Commitment over Unreliable Noisy Channels: When Awareness Meets Control

Speaker:
Manideep Mamindlapally
Organiser:
Eeshan Modak
Date:
Friday, 28 Oct 2022, 15:00 to 16:00
Venue:
A201
Abstract
We study commitments over unreliable compound noisy channels, where parties may know the compound channel state but lack control over that state. Commitment is one of the common building blocks for many cryptographic protocols which realize multi-party computational functionalities in a secure manner. A noisy channel, among others, is widely acknowledged as a promising resource for realizing information-theoretically secure cryptographic primitives, including commitment. However, unreliable noisy channels with poorly or imprecisely characterized statistical behaviour can severely degrade commitment guarantees.
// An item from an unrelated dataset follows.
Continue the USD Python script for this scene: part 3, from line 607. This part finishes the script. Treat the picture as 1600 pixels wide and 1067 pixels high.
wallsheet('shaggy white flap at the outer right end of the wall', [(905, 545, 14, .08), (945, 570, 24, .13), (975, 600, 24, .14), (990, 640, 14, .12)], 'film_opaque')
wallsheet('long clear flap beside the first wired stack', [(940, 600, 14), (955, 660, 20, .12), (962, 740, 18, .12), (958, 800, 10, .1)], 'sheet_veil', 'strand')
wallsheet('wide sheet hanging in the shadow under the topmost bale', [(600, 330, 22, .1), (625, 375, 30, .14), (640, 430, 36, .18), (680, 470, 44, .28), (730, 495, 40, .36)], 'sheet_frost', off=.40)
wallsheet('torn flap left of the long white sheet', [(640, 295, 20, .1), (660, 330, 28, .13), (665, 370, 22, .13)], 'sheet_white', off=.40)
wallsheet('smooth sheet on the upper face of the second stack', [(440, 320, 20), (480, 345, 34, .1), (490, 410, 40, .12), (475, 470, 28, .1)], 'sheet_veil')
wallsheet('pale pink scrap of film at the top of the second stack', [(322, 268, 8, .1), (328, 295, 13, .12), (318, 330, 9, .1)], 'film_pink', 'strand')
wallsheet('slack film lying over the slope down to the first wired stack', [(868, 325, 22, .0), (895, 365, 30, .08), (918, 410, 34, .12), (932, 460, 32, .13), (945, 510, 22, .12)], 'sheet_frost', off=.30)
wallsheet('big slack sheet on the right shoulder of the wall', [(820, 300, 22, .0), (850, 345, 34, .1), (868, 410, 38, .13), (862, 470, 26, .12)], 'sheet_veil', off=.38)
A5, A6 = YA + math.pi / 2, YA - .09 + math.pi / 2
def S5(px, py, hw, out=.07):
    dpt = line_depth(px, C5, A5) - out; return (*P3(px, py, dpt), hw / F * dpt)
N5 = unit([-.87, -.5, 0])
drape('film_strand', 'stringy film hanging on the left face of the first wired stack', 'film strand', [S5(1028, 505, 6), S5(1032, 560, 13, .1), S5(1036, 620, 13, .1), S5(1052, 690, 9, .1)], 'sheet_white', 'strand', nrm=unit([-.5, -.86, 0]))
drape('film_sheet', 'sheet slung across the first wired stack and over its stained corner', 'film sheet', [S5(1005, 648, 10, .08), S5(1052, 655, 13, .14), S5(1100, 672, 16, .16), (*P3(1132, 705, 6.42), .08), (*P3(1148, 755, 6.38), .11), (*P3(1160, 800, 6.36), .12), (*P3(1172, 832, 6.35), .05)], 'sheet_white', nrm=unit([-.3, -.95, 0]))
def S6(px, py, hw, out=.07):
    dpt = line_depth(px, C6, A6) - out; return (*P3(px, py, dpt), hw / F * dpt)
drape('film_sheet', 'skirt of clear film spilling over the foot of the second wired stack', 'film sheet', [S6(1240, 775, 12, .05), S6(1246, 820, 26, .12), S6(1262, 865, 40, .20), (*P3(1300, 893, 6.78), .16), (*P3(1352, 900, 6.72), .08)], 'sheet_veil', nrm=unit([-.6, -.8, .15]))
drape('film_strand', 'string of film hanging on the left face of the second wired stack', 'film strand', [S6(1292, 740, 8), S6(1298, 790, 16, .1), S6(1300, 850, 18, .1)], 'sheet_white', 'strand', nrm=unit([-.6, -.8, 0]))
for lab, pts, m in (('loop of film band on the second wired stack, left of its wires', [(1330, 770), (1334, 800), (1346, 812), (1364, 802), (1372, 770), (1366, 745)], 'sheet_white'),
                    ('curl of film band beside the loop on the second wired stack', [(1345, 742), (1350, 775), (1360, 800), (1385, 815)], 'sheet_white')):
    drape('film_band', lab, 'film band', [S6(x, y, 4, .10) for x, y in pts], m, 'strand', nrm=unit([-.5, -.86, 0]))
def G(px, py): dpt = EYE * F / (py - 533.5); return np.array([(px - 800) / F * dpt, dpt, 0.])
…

Our focus is unreliability on account of a compound channel state, albeit under public awareness of that state. Building on prior work, we seek to characterize the optimal commitment throughput or commitment capacity of compound binary symmetric channels when parties may be state-aware. State-awareness implies a passive and publicly known capability of precise channel knowledge (whether said party is honest or dishonest); however, state-awareness precludes any active and private channel state control as in, for instance, the classic unfair noisy channels (UNCs). We present new results on the commitment capacity under all possible configurations where individual parties may (or may not) be state-aware. An important takeaway of our work is the following: even a fairly weak capability of state-awareness (albeit when asymmetric and only at the committer-side) can degrade the commitment throughput to the same extent as under strongly capable parties that can privately control the compound state.